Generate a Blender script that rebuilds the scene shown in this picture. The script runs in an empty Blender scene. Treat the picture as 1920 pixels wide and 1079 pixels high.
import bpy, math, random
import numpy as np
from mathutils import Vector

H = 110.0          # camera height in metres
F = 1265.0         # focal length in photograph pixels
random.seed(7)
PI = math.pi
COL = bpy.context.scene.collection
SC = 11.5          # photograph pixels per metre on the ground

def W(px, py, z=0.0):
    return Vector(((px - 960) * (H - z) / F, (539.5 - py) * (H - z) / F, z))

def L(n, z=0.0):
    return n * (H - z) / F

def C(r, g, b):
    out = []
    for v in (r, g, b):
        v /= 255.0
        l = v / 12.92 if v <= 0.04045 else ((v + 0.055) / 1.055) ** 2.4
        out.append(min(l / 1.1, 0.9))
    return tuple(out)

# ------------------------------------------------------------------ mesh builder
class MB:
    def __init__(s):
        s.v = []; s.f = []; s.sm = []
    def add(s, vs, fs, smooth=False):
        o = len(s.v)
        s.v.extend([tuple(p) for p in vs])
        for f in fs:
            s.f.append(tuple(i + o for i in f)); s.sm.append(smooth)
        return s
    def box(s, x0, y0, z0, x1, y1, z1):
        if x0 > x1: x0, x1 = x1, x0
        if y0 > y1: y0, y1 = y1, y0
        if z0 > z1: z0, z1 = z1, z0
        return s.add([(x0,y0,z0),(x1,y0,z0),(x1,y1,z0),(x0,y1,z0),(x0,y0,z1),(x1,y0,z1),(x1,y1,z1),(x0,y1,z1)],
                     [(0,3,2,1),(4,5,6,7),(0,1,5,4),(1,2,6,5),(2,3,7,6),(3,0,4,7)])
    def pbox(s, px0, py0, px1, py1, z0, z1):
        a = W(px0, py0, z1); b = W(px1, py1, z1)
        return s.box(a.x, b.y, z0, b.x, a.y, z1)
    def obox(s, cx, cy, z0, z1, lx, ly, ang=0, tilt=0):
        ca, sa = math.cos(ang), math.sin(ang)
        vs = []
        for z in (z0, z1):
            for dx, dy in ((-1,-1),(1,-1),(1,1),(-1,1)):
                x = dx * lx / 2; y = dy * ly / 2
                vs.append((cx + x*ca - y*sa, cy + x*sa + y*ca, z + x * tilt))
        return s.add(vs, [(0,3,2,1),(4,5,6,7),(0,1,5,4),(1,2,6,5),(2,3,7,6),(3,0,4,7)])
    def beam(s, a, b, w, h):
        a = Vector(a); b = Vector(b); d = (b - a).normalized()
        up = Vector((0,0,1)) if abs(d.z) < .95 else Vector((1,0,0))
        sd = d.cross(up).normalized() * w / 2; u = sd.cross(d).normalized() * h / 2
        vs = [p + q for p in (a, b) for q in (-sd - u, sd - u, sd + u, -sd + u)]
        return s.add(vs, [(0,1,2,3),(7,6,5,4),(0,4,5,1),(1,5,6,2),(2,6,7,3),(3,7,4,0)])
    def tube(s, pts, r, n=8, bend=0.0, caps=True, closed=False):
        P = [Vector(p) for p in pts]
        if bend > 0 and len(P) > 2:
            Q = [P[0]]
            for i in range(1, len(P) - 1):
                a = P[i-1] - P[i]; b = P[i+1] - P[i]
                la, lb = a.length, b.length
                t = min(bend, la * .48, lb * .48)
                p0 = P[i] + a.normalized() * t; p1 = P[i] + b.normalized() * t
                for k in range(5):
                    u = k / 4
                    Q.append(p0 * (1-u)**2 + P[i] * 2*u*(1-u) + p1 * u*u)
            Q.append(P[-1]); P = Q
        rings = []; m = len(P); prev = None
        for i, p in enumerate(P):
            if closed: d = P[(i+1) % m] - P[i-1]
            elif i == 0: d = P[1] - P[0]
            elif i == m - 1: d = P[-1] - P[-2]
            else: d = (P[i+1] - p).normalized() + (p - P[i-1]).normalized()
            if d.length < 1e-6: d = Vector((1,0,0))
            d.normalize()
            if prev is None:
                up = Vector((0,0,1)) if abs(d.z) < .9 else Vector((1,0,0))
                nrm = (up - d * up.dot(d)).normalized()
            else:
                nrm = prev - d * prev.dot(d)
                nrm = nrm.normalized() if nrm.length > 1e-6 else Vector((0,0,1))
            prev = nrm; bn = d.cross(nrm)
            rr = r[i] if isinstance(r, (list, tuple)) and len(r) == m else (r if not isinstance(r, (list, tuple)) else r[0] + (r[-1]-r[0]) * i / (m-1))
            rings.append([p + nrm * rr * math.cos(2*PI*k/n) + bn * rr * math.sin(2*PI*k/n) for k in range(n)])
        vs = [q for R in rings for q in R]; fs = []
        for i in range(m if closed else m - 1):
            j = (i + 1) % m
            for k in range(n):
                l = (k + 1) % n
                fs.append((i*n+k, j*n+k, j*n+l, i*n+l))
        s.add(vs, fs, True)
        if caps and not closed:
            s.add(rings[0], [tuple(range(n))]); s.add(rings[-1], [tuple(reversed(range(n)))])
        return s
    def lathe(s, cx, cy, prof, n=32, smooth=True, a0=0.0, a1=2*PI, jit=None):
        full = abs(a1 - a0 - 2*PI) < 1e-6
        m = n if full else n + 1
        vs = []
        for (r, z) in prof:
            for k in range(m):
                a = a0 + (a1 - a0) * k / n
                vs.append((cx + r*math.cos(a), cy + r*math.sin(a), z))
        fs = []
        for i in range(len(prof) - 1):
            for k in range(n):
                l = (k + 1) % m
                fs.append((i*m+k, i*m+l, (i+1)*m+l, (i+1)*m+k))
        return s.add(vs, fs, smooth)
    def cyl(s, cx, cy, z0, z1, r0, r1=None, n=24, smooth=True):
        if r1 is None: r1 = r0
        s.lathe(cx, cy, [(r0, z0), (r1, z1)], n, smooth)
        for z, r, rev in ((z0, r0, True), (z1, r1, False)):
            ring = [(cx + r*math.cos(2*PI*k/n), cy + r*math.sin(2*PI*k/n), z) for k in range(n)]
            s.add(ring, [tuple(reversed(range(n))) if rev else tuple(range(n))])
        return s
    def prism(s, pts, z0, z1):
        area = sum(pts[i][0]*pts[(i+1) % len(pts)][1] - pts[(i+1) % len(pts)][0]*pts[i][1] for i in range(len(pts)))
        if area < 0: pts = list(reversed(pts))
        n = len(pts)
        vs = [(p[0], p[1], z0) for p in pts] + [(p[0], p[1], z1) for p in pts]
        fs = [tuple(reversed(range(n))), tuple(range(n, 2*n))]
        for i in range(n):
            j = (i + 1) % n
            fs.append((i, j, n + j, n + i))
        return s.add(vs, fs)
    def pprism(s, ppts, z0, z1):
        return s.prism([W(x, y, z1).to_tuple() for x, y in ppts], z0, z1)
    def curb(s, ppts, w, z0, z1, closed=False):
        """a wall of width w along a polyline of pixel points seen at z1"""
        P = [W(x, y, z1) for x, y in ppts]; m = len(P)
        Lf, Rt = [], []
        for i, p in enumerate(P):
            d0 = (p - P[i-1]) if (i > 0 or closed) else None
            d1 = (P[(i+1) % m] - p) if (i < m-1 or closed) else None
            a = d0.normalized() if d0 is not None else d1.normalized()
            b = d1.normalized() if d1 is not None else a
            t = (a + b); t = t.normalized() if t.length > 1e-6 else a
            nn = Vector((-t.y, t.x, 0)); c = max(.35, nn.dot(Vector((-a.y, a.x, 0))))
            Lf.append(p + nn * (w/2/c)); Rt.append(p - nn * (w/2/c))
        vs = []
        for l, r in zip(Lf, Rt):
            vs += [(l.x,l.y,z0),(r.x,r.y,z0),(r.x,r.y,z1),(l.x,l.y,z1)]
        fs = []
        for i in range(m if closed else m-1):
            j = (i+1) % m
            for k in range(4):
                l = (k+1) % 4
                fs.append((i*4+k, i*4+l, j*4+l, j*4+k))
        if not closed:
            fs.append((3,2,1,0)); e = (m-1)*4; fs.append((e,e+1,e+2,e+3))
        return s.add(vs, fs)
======
What you need to do ->
Print the listing above from its first line through the line with "on the ground", and stop there.

Written solution ->
Generate a Blender script that rebuilds the scene shown in this picture. The script runs in an empty Blender scene. Treat the picture as 1920 pixels wide and 1079 pixels high.
import bpy, math, random
import numpy as np
from mathutils import Vector

H = 110.0          # camera height in metres
F = 1265.0         # focal length in photograph pixels
random.seed(7)
PI = math.pi
COL = bpy.context.scene.collection
SC = 11.5          # photograph pixels per metre on the ground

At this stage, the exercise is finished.